An example: In New Brunswick, salmon farms occupy about 0.1 percent of the regional coastal area, but scientists have looked at the surrounding areas and found lowered oxygen levels, invasive species, algal blooms, and the destruction of the nursery habitats for wild fish. It's a mess. Plus, as Sachs points out, many farmed fish species are carnivorous—herring are used to make salmon feed, so they've been heavily harvested in the wild, which in turn puts pressure on the oceans. (On the bright side, mollusk farming is truly excellent in just about every way. Really.)

Sachs seems aware of all of this, but then, sanguine as ever, waves away the problems by claiming that "better aquaculture technologies are already evolving rapidly," implying that, someday soon, fish farming will become sustainable on its own. I'd say there are other hurdles besides technological ones. In the U.S., for instance, there's no comprehensive oversight of the industry—it's governed by a patchwork of state laws, executive orders, and international treaties, and it's not always clear which ones apply to which aspects of marine farming. All the technology in the world won't help so long as there aren't laws to ensure sustainability. Isn't that a predictably liberal thing to say?

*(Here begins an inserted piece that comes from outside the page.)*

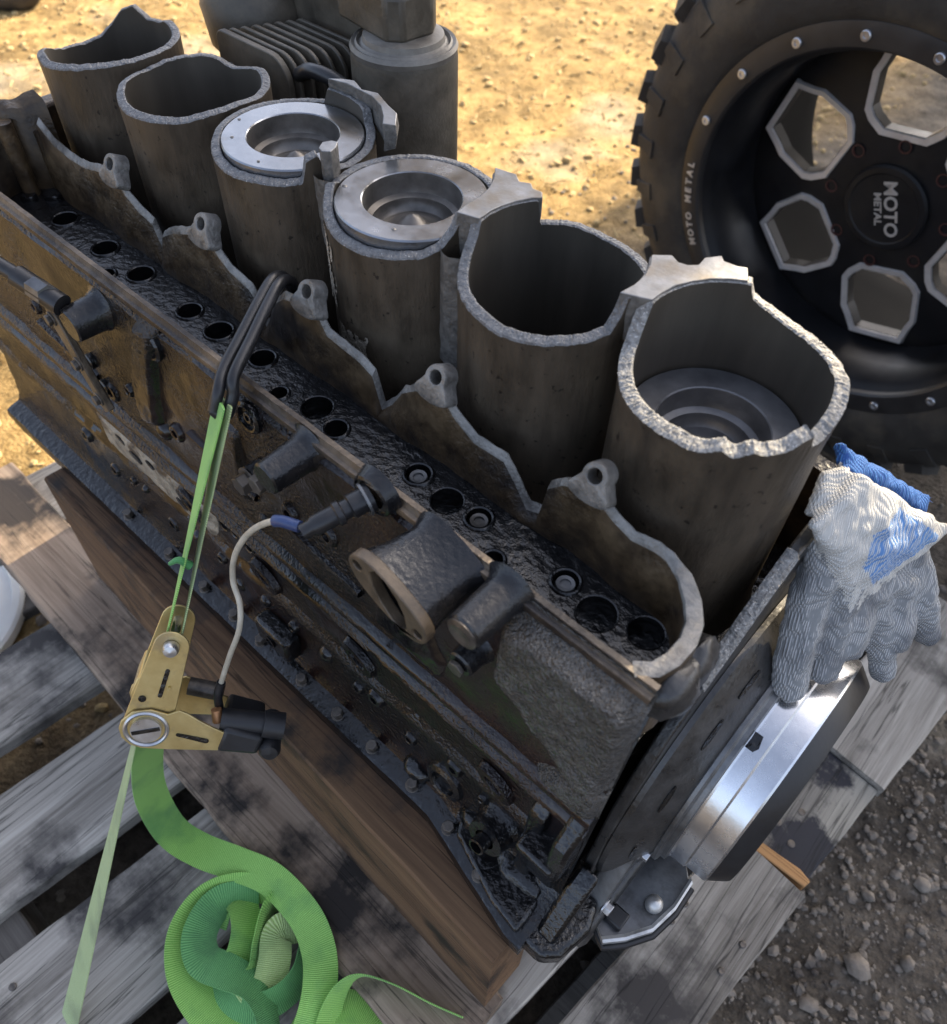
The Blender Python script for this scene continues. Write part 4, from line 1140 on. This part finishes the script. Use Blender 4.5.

The Pew Center's invaluable report, "America's Living Oceans" (PDF) has a bunch of suggestions to promote sustainable aquaculture. National standards factor in heavily. International ones, too. Actually, as an overview of the broader issues problems facing the oceans, the Pew report is terrific. By the by, I should mention that I'm terrified of fish—in the way that some people are terrified of heights or speaking in public. That's another story. For now, the environmental crisis facing the oceans (which goes well beyond running out of tasty fish to eat) scares me more. And I can't tell if even Pew's favored policies would save the day at this point.